Les dirigeants chypriotes grec et turc se rencontrent mercredi pour lancer des négociations directes intensives dans l'espoir de parvenir à un accord sur la réunification de l'île divisée depuis 34 ans.

Le Chypriote-grec Demetris Christofias, président de la République de Chypre, et le Chypriote-turc Mehmet Ali Talat, chef de la République turque de Chypre du Nord (RTCN) reconnue par la seule Turquie, lanceront le processus sur l'aéroport désaffecté de Nicosie, dans la zone tampon contrôlée par l'ONU.

Ce rendez-vous ne doit constituer qu'un coup d'envoi formel des pourparlers, les plus sérieux depuis le plan de l'ONU approuvé par les Chypriotes-turcs mais rejeté par la partie chypriote-grecque par referendum en avril 2004. L'île est entrée divisée dans l'Union européenne dans la foulée.

MM. Christofias et Talat sont déjà convenus d'établir une ligne téléphonique sécurisée pour faciliter les contacts directs durant le processus de négociations au cours duquel ils se verront au moins une fois par semaine.

Aucun délai n'a été fixé mais les Nations unies ont averti que les discussions ne pourraient durer indéfiniment sans progrès tangibles.

Des discussions préparatoires, lancées en mars, avaient été accompagnées par des mesures de confiance, dont l'ouverture d'un point de passage rue Ledra, reliant le sud au nord dans le centre historique de Nicosie.

Les optimistes misent sur les affinités personnelles et politiques partagées des deux dirigeants de gauche qui se sont déjà rencontrés à plusieurs reprises ces derniers mois.

M. Christofias, qui dirige le parti communiste Akel, a été élu en février sur la base d'un programme de relance des efforts de réunification. M. Talat, chef du Parti républicain turc (centre-gauche), avait parrainé le «oui» au référendum de 2004.

«Il y a de bonnes indications sur un changement d'attitude, a déclaré à l'AFP l'analyste chypriote-grec Sofronis Sofroniou.
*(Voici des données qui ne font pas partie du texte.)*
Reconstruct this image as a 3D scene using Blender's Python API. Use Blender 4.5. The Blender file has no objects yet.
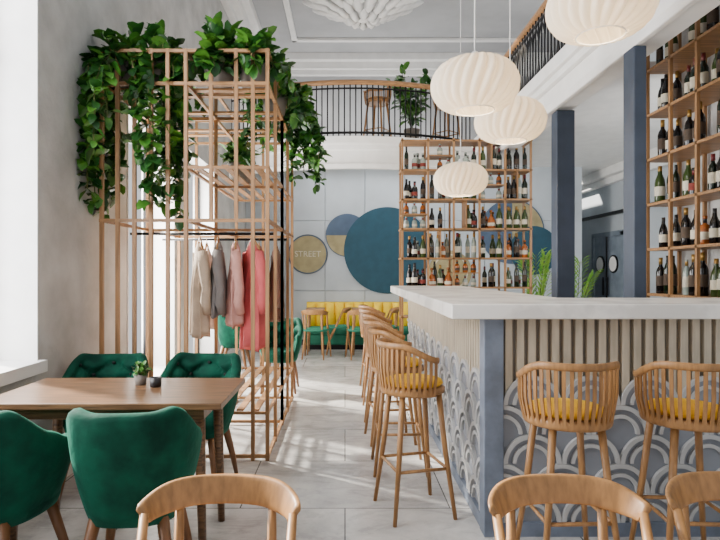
import bpy, math, random
from mathutils import Vector, Matrix
random.seed(7)
C=bpy.context.scene.collection
sin,cos,pi=math.sin,math.cos,math.pi
# ---------------- materials
def lin(c): return tuple((x/255/12.92 if x/255<=.04045 else ((x/255+.055)/1.055)**2.4) for x in c)
def mat(name,rgb,rough=.5,metal=0,var=.12,scale=6,stretch=(1,1,1),bump=0,bscale=40,sheen=0,emit=0,rgb2=None,lo=.35,hi=.65,detail=6,bdist=.01):
    m=bpy.data.materials.new(name); m.use_nodes=True
    nt=m.node_tree; N=nt.nodes; L=nt.links; b=N['Principled BSDF']
    c=lin(rgb)
    tc=N.new('ShaderNodeTexCoord'); mp=N.new('ShaderNodeMapping'); mp.inputs['Scale'].default_value=stretch
    L.new(tc.outputs['Object'],mp.inputs['Vector'])
    nz=N.new('ShaderNodeTexNoise'); nz.inputs['Scale'].default_value=scale; nz.inputs['Detail'].default_value=detail
    L.new(mp.outputs[0],nz.inputs['Vector'])
    r=N.new('ShaderNodeValToRGB')
    c2=lin(rgb2) if rgb2 else tuple(x*(1-var*1.6) for x in c)
    c1=c if rgb2 else tuple(min(1,x*(1+var)) for x in c)
    r.color_ramp.elements[0].position=lo; r.color_ramp.elements[1].position=hi
    r.color_ramp.elements[0].color=(*c2,1); r.color_ramp.elements[1].color=(*c1,1)
    L.new(nz.outputs['Fac'],r.inputs['Fac']); L.new(r.outputs[0],b.inputs['Base Color'])
    b.inputs['Roughness'].default_value=rough; b.inputs['Metallic'].default_value=metal
    if sheen:
        b.inputs['Sheen Weight'].default_value=sheen; b.inputs['Sheen Roughness'].default_value=.4
        b.inputs['Sheen Tint'].default_value=(*[min(1,x*4+.02) for x in c],1)
    if bump:
        n2=N.new('ShaderNodeTexNoise'); n2.inputs['Scale'].default_value=bscale; n2.inputs['Detail'].default_value=5
        L.new(mp.outputs[0],n2.inputs['Vector'])
        bp=N.new('ShaderNodeBump'); bp.inputs['Strength'].default_value=bump; bp.inputs['Distance'].default_value=bdist
        L.new(n2.outputs['Fac'],bp.inputs['Height']); L.new(bp.outputs[0],b.inputs['Normal'])
    if emit:
        b.inputs['Emission Color'].default_value=(*c,1); b.inputs['Emission Strength'].default_value=emit
    return m
WALL=mat('plaster_grey',(192,191,189),.9,var=.16,scale=3.4,bump=.9,bscale=18,detail=14,lo=.28,hi=.72)
WALLB=mat('wall_panel_pale',(182,190,197),.7,var=.06,scale=2)
WHITE=mat('white_paint',(234,233,231),.6,var=.03)
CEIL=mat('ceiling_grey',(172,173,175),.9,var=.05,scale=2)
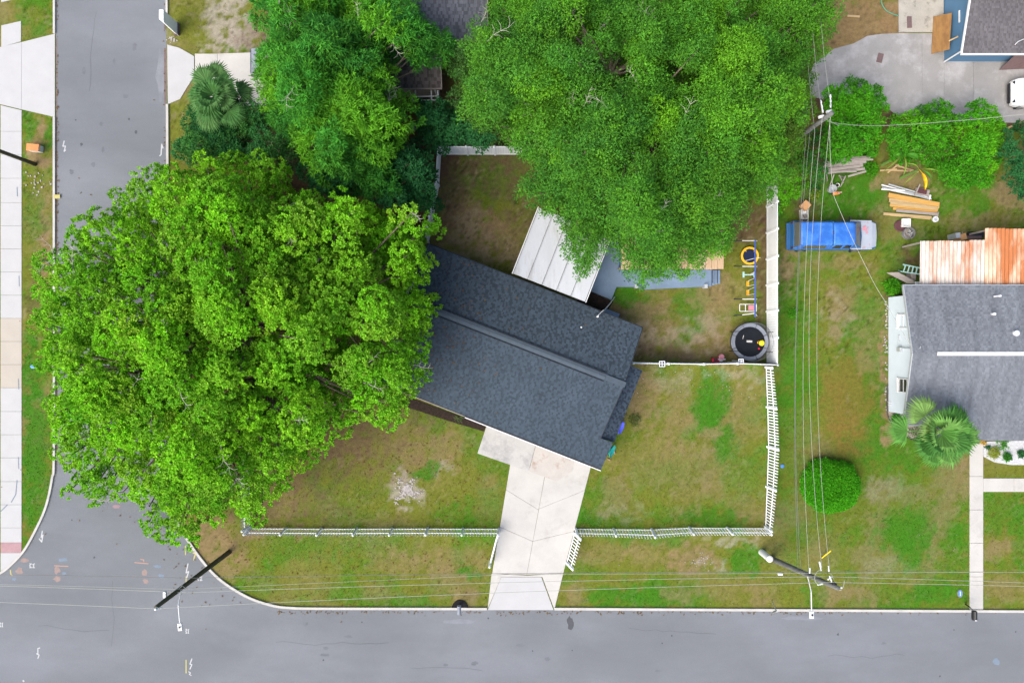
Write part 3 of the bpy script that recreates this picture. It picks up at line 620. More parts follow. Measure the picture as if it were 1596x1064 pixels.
# right house
grey_cols = ((.126, .138, .157), (.140, .153, .174))
rh, rroof, rg = gable_house('house', 'house with pale blue gable wall, grey roof and white ridge strip behind the fan palm', (1, 0), (0, 1), 24.10, 42, 3.435, -5.13, -.70, 2.7, 3.65, .55,
    'wall_blue_pale', 'roof_base_grey', 'shingle_grey', grey_cols, 'alu_grey', 31)
sl_ = .95/4.43
ex = MB(); ex.slab3([(25.9, -6.12, 2.7-sl_*.99), (42, -6.12, 2.7-sl_*.99), (42, -5.2, 2.7-.015), (25.9, -5.2, 2.7-.015)], .12); po = ex.build('porch_roof', 'roof_base_grey', rh)
vd = Vector((0, .99, sl_*.99)).normalized()
shingles((0, -6.12, 2.7-sl_*.99), (1, 0, 0), vd, 25.9, 42, 0, 1.02, 'shingles', 'shingle_grey', po, grey_cols, seed=41, zoff=.006)
for i in range(14):
    x = P(1461, 0, 3.65)[0]+i*1.0
    m_ = MB(); m_.slab3([(x, -.85, 3.655), (x+.99, -.85, 3.655), (x+.99, -.7, 3.70), (x, -.7, 3.70)], .03); m_.slab3([(x, -.7, 3.70), (x+.99, -.7, 3.70), (x+.99, -.62, 3.68), (x, -.62, 3.68)], .03); m_.build('ridge_strip', 'white_plastic', rh)
me = mesh_of(MB().box(0, 0, 0, .24, .3, .02), 'ridge_cap', 'wall_grey')
for px, py, r_, hh in ((1557, 461, .07, .25), (1549, 489, .09, .2), (1581, 519, .17, .35)):
    c = P(px, py, 3.3); MB().lathe(c[0], c[1], [(r_*.7, 2.9), (r_*.7, 3.2+hh*.5), (r_, 3.2+hh*.5), (r_, 3.2+hh), (r_*.4, 3.25+hh)], 12).build('vent_pipe', 'white_paint', rh)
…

C'est un cas rare où les deux parties partagent les mêmes vues. Talat et Christofias viennent du même milieu».

Mais il a averti qu'avec le maintien par la Turquie de quelque 40 000 soldats dans le nord occupé de l'île, aucun des deux dirigeants n'a les mains entièrement libres pour conclure un accord.

«Si cela ne tenait qu'à Talat, il y aurait peut-être une solution mais la question est: que veut Ankara? quel sont ses projets? On l'ignore et probablement eux-mêmes l'ignorent», a-t-il ajouté.

Un expert des affaires internationales à l'Université de Nicosie, le professeur Hubert Faustmann, s'est pour sa part montré plutôt sceptique.

«Les chances de solution sont peut-être meilleures qu'auparavant mais, malheureusement, cela ne veut pas dire qu'elles sont bonnes. Il y a 30% de chance de succès. Si je devais parier de l'argent, je ne parierais pas sur un bon résultat».

«Il reste de nombreuses questions sur lesquelles ils n'ont pas pu se mettre d'accord. Des concessions doivent être faites sur la présence militaire de la Turquie et son droit d'intervention», a-t-il dit.

Et la «Turquie a besoin de quelque chose en échange pour renoncer à ce droit, comme l'adhésion à l'UE, mais je ne vois pas l'UE faire une telle concession à la Turquie, avec des pays comme la France et l'Allemagne qui y sont opposés», a-t-il ajouté.

Les derniers jours ont en outre été marqués par une polémique née du refus de la partie chypriote-turque d'ouvrir dans l'ouest de l'île un point de passage à des Chypriotes-grecs souhaitant se rendre sur un lieu de pèlerinage au nord.

Chypre est divisée depuis 1974, quand la Turquie a envahi le tiers nord de l'île après un coup d'État à Nicosie de nationalistes chypriotes-grecs soutenus par Athènes.

La Turquie a toujours insisté sur le maintien de son droit d'intervention, obtenu, avec ceux de la Grèce et la Grande-Bretagne, dans les traités qui ont accordé l'indépendance à l'île méditerranéenne en 1960.